4/10
Disappointing Florey-Wallace-Wong
10 October 2008
I had high expectations for Dangerous To Know (released 11 March 1938). With a screenplay co-written by Horace McCoy, based on an Edgar Wallace play, and directed by the usually reliable Robert Florey, I anticipated a real treat. Unfortunately, the writers have obviously built up the central role, here played by hammily over-accented Akim Tamiroff. Worse still, Florey has chosen to set this "B" movie up as a TV drama, persistently using a staggering number of close-ups to little effect. A close-up is even squandered on Hedda Hopper, would you believe? This procedure would be more tolerable if Ted Sparkuhl's photography shone with velvety noir lighting.

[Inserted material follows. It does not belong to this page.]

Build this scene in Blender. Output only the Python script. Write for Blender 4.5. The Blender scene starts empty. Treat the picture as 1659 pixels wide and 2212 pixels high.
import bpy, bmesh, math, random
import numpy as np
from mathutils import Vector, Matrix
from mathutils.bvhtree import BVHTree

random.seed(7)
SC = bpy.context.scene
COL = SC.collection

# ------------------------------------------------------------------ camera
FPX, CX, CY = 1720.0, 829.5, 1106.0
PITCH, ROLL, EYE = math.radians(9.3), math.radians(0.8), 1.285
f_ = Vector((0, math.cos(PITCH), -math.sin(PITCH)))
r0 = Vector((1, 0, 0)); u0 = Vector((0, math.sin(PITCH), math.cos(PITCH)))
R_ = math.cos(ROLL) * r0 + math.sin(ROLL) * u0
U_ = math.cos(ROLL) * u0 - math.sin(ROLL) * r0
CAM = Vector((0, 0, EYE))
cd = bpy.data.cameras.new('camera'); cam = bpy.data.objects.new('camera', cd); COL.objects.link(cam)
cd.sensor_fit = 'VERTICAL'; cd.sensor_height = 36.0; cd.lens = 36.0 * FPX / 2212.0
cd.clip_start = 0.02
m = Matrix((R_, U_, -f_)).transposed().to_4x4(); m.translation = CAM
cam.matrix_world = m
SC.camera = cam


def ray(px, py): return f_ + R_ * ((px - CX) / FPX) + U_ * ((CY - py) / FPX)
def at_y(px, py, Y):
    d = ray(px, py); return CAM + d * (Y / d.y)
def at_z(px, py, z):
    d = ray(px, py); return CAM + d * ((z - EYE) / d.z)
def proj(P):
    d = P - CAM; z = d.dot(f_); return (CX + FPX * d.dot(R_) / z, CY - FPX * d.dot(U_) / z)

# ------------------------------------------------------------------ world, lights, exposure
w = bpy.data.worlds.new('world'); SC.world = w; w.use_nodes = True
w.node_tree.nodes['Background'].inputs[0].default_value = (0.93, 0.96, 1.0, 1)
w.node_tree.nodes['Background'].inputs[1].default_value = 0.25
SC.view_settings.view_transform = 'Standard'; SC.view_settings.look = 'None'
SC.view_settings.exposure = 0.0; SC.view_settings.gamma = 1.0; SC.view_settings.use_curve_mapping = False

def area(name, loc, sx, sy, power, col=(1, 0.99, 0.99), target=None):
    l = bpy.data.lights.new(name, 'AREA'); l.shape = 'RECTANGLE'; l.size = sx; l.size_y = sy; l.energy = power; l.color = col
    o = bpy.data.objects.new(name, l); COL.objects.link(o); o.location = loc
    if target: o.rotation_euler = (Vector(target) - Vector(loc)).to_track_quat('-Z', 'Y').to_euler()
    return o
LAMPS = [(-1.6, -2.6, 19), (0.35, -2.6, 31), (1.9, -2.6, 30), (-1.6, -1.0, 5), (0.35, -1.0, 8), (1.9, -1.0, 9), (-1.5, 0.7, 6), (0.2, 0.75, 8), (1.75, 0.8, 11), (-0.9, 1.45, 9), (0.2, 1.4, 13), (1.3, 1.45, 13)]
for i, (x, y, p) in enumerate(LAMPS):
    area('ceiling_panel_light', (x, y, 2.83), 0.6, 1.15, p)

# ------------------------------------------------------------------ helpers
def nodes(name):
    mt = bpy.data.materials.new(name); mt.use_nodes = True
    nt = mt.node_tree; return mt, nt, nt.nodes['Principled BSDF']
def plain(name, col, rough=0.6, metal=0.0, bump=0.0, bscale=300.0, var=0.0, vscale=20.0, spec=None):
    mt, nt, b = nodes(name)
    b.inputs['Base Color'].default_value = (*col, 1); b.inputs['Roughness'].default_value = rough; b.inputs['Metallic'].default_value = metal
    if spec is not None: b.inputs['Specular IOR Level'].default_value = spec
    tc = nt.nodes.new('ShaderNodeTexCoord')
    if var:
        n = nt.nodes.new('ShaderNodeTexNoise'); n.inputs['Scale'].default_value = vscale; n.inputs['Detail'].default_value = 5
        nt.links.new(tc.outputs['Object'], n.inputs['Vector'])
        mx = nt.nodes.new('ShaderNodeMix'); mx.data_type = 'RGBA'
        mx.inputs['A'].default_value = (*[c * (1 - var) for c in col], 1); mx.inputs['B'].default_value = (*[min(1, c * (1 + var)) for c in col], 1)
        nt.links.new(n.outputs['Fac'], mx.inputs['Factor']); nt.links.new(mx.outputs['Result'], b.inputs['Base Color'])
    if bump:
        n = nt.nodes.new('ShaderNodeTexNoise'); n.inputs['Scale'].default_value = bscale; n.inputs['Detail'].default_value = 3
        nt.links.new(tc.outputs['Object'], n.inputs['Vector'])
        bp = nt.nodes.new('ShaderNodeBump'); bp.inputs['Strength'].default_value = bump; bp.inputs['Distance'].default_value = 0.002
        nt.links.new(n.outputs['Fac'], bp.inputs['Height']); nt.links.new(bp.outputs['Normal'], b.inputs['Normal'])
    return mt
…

Alas, Sparkuhl supplies little atmosphere and doesn't flatter the players at all. Villainous Akim Tamiroff doesn't look like a ruthless gangster so much as a comically dwarfish little man with an expensive but highly incompetent tailor, while the normally super-exotic Miss Wong appears as neither a sinuous nor beautiful siren, but is presented rather as if she were portraying a bland, moderately articulate, but disinterested dress-shop manageress in a second-class neighborhood. The only player to emerge with any real credit from this premature TV drama is Tamiroff's chief henchman, Anthony Quinn (whose part is fortunately much larger than his bottom-of-the-bill credit might indicate). Quinn at least bristles with a reasonable amount of charisma, but still manages the difficult feat of portraying a savvy lieutenant whom the script requires to be both cunningly useful yet on the dumb side of bright.